*EXERCISE DESCRIPTION*
Drop every picture, then transcribe the remaining data exactly.

*RECORDED INFORMATION*

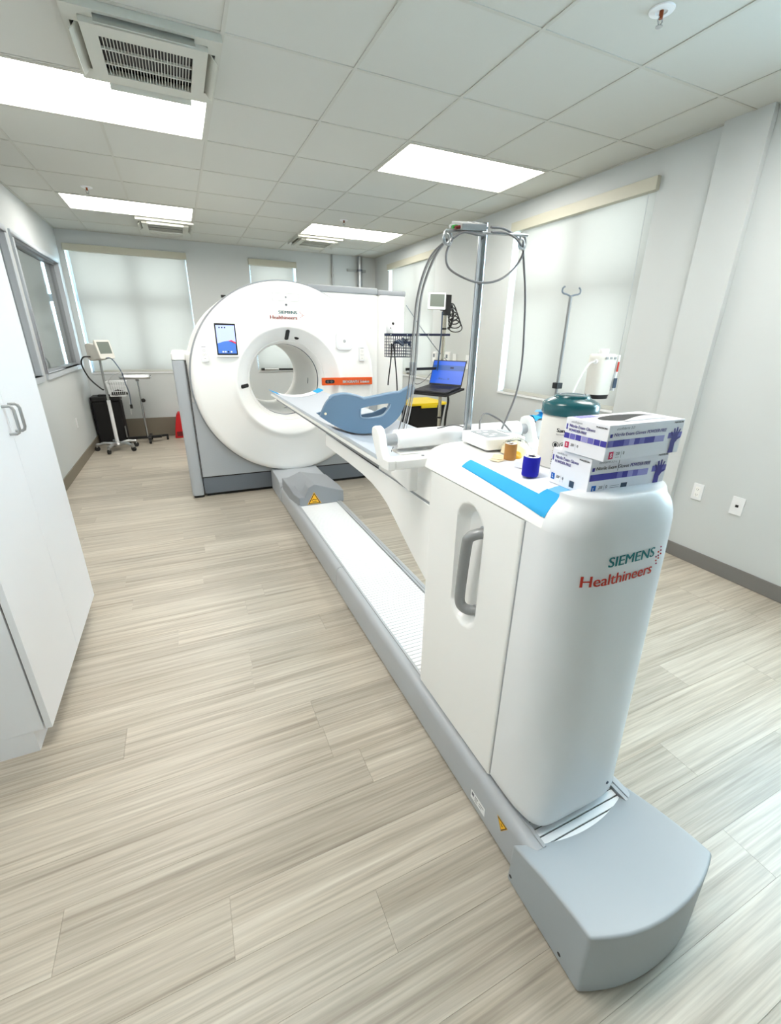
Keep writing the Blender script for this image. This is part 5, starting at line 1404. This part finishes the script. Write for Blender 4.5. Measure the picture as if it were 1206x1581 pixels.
B().lathe([(0, .03), (.028, .03), (.032, .02), (.03, 0)], (jx, jy, 1.405), n=18).done('top_knob', 'cool_white', ih)
B().box(jx+.072, jx+.086, jy-.06, jy+.02, 1.18, 1.40).done('side_rail', 'cool_white', ih, bevel=.004)
B().box(jx+.060, jx+.0875, jy-.0655, jy-.060, 1.20, 1.26).done('side_print', 'bluegrey_dark', ih, smooth=False)
B().box(jx+.066, jx+.0745, jy-.0685, jy-.062, 1.30, 1.36).done('side_print', 'siemens_red', ih, smooth=False)
for k in range(3): B().box(jx-.05+.035*k, jx-.03+.035*k, jy-.069, jy-.064, 1.375, 1.388).done('vent_mark', 'box_grey', ih, smooth=False)
B().cyl((jx-.085, jy-.02, 1.36), (jx-.06, jy-.02, 1.36), .014, n=12).done('cable_inlet', 'cool_white', ih)
B().bar((jx-.06, jy, 1.15), (ix, iy, 1.05), .025, .025).done('support_arm', 'grey_plastic', ih)
small([(jx-.085, jy-.02, 1.36), (2.30, 2.09, 1.345), (2.24, 2.08, 1.27), (2.19, 2.08, 1.15), (2.17, 2.08, 1.0)], .0055, 'cable_white', 'white cable curving down from the injector head')
# cup with blue wipes
cpx, cpy = 1.968, 2.10
cp = thing('wipe_cup', 'white cup with bright blue wipe sticking out behind the canister', 'cup', (cpx, cpy, .926))
B().lathe([(0, 0), (.05, 0), (.058, .10), (.055, .10), (.048, .004)], (cpx, cpy, .926), n=32).done('cup', 'cool_white', cp)
b = B(); b.grid(lambda u, v: Vector((cpx-.066+.125*u, cpy-.05+.10*v, 1.022+.030*sin(pi*v)*(.5+.8*u)+.018*sin(5*u+4*v))), 14, 10); b.done('blue_wipe', 'pad_blue', cp)
b = B(); b.grid(lambda u, v: Vector((cpx+.0+.06*u, cpy-.045+.09*v, 1.062+.012*sin(6*u)+.015*(1-v))), 8, 6); b.done('white_wipe', 'pad_blue_light', cp)
B().box(cpx-.068, cpx-.045, cpy-.03, cpy-.01, 1.010, 1.022).done('tear_tab', 'black', cp, smooth=False)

*SOLUTION FOR THIS TASK*
Keep writing the Blender script for this image. This is part 5, starting at line 1404. This part finishes the script. Write for Blender 4.5. Measure the picture as if it were 1206x1581 pixels.
B().lathe([(0, .03), (.028, .03), (.032, .02), (.03, 0)], (jx, jy, 1.405), n=18).done('top_knob', 'cool_white', ih)
B().box(jx+.072, jx+.086, jy-.06, jy+.02, 1.18, 1.40).done('side_rail', 'cool_white', ih, bevel=.004)
B().box(jx+.060, jx+.0875, jy-.0655, jy-.060, 1.20, 1.26).done('side_print', 'bluegrey_dark', ih, smooth=False)
B().box(jx+.066, jx+.0745, jy-.0685, jy-.062, 1.30, 1.36).done('side_print', 'siemens_red', ih, smooth=False)
for k in range(3): B().box(jx-.05+.035*k, jx-.03+.035*k, jy-.069, jy-.064, 1.375, 1.388).done('vent_mark', 'box_grey', ih, smooth=False)
B().cyl((jx-.085, jy-.02, 1.36), (jx-.06, jy-.02, 1.36), .014, n=12).done('cable_inlet', 'cool_white', ih)
B().bar((jx-.06, jy, 1.15), (ix, iy, 1.05), .025, .025).done('support_arm', 'grey_plastic', ih)
small([(jx-.085, jy-.02, 1.36), (2.30, 2.09, 1.345), (2.24, 2.08, 1.27), (2.19, 2.08, 1.15), (2.17, 2.08, 1.0)], .0055, 'cable_white', 'white cable curving down from the injector head')
# cup with blue wipes
cpx, cpy = 1.968, 2.10
cp = thing('wipe_cup', 'white cup with bright blue wipe sticking out behind the canister', 'cup', (cpx, cpy, .926))
B().lathe([(0, 0), (.05, 0), (.058, .10), (.055, .10), (.048, .004)], (cpx, cpy, .926), n=32).done('cup', 'cool_white', cp)
b = B(); b.grid(lambda u, v: Vector((cpx-.066+.125*u, cpy-.05+.10*v, 1.022+.030*sin(pi*v)*(.5+.8*u)+.018*sin(5*u+4*v))), 14, 10); b.done('blue_wipe', 'pad_blue', cp)
b = B(); b.grid(lambda u, v: Vector((cpx+.0+.06*u, cpy-.045+.09*v, 1.062+.012*sin(6*u)+.015*(1-v))), 8, 6); b.done('white_wipe', 'pad_blue_light', cp)
B().box(cpx-.068, cpx-.045, cpy-.03, cpy-.01, 1.010, 1.022).done('tear_tab', 'black', cp, smooth=False)